Friedlander previously told Motherboard that any synthetic voice generation in the industry would have the greatest impact on actors just starting their careers. This deal, he said, would do the same.

“For video games primarily, I know a lot of the discussion is to use generative AI in regards to NPCs, to non-player characters,” he said in the phone call. “For a lot of voice actors, we have gotten our start playing 12 or 13 NPCs in a video game, and that's how you get your foot in the door. Those beginner voice acting jobs are going to be most affected.”

Many voice actors also expressed negative views of the deal in response to the union’s announcement on X


“I firmly believe this deal irrevocably harms the industry,” said non-union voice actor Troy Karedes, who wrote on X that he was “appalled” by the announcement, in an email to Motherboard. “I don't personally know any actors who are enthusiastic about this deal or providing consent to use as AI.” 

Actors also expressed concerns about the wording of the announcement, which said that the deal had been “approved by affected members of the union’s voiceover performer community.” Many wrote on X that they had not been asked about this.

Steve Blum, a voice actor who has worked on Mortal Kombat and the God of War franchise, wrote that, “Nobody in our community approved this that I know of…Who are you referring to?” 

Chris Hackney, who has worked on Genshin Impact and Legend of Zelda: Tears of the Kingdom, wrote a response asking the union to “please confirm when you asked me about this and allowed me to vote on it? Pretty sure I haven't given my union approval to engage on my behalf.” 

Crabtree-Ireland told Motherboard that the decision had been made unanimously by the union’s Interactive Media Agreement Committee, a group of members in the industry appointed by the national board, of which Elmaleh is the chair. 

“There's quite a deep involvement by members in the negotiation and approval process for this,” Crabtree-Ireland said. “When we were ultimately able to get the terms that they wanted, expected, and needed in this contract, then that brought us to the point where they were prepared to endorse the deal.” 

The entertainment industry has seen significant union activity over the past six months. While both Hollywood writers and actors went on strike over the summer, both the WGA and SAG-AFTRA eventually came to agreements with the studios that would allow them to use AI. 

“What we wanted was protections against generative AI—the ability to decline having our voice prints replicated without being denied the work as a result of that choice,” Nikhad wrote. “The contract that was ultimately ratified wasn't that. This agreement, more or less, seems to be a continuation of that.

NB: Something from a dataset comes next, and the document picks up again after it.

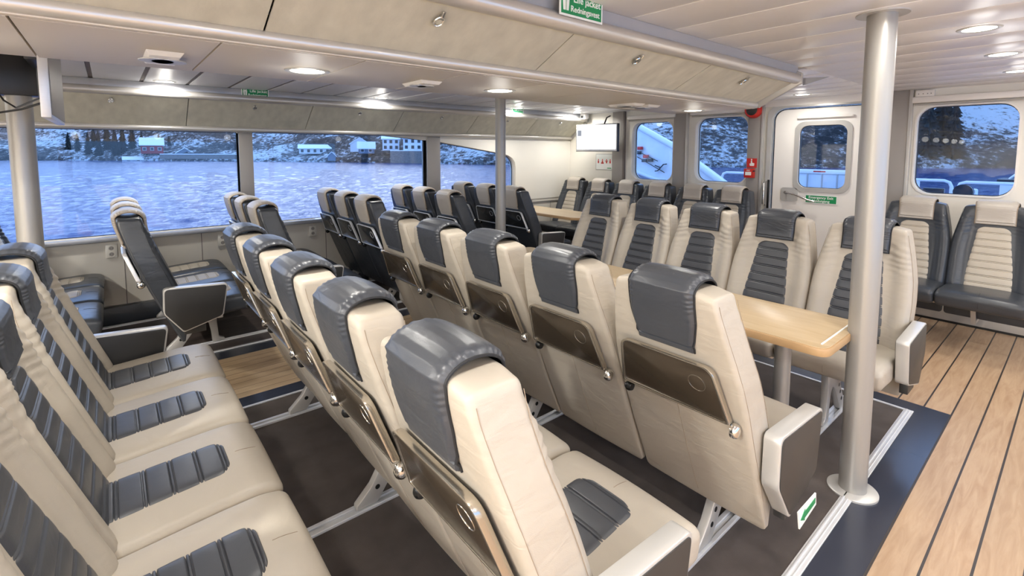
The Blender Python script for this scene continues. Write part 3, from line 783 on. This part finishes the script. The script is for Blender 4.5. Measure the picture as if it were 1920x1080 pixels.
# the emergency arrow under the end armrest before the table
ar = empty('exit_arrow_sign', (-.583, 1.95, .24), 0, 'small white plate with green arrow under the end armrest beside the pillar', 'sign')
poly = [(1.806, .277), (1.977, .270), (1.984, .221), (1.826, .204)]
a_ = MB().prism(poly, -.589, -.584, 'x').build('plate', 'signwhite'); a_.parent = ar; a_.matrix_parent_inverse = Matrix.Translation((.583, -1.95, -.24))
poly = [(1.828, .238), (1.868, .262), (1.866, .252), (1.968, .256), (1.969, .236), (1.868, .228), (1.868, .218)]
a_ = MB().prism(poly, -.5845, -.5825, 'x').build('arrow', 'green'); a_.parent = ar; a_.matrix_parent_inverse = Matrix.Translation((.583, -1.95, -.24))

# ------------------------------------------------------------------ TABLES
t = empty('dining_table', (-1.8, 2.46, 0), 0, 'long light oak table between the two facing rows of beige seats', 'table')
MB().prism(rpoly([(-1.22, -.255), (1.16, -.255), (1.16, .255), (-1.22, .255)], [.06]*4, 6), .702, .738, 'z').build('table_edge', 'table_edge', t, bevel=.006)
MB().prism(rpoly([(-1.212, -.247), (1.152, -.247), (1.152, .247), (-1.212, .247)], [.055]*4, 6), .730, .7405, 'z').build('tabletop', 'table', t, bevel=.0005)
MB().box(1.118, 1.124, -.20, .20, .7405, .7445).build('end_lip', 'signwhite', t)
for x in (.90, -.08, -1.0):
    l = MB().lathe([(.036, .02), (.036, .70)], (x, 0, 0), 24).build('leg', 'steel', t)
    MB().lathe([(.001, .002), (.085, .002), (.085, .010), (.04, .022), (.001, .022)], (x, 0, 0), 28).build('foot', 'steel', l)
t = empty('dining_table', (-4.68, 4.58, 0), 0, 'small light oak table by the window wall before the aft seats', 'table')
MB().prism(rpoly([(-.86, -.27), (.62, -.27), (.74, -.16), (.74, .16), (.62, .27), (-.86, .27)], [.02]*6, 3), .700, .735, 'z').build('table_edge', 'table_edge', t, bevel=.005)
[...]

It protects our voices from being scrubbed without our consent, but without the job security that was supposed to come with that.” 

In response to the announcement, some X users have posted links to upcoming SAG-AFTRA town hall meetings, the first of which is scheduled on Wednesday evening.

“There is obviously a good reason to be cautious,” Crabtree-Ireland said. “There's a good reason why we spent so much time and worked so hard to develop terms that are so protective. But there's also reason to think that this can provide more opportunities. We plan to pursue protective AI provisions in every contract that we have, and we plan to continue to evolve them at every contract as those contracts get renegotiated.”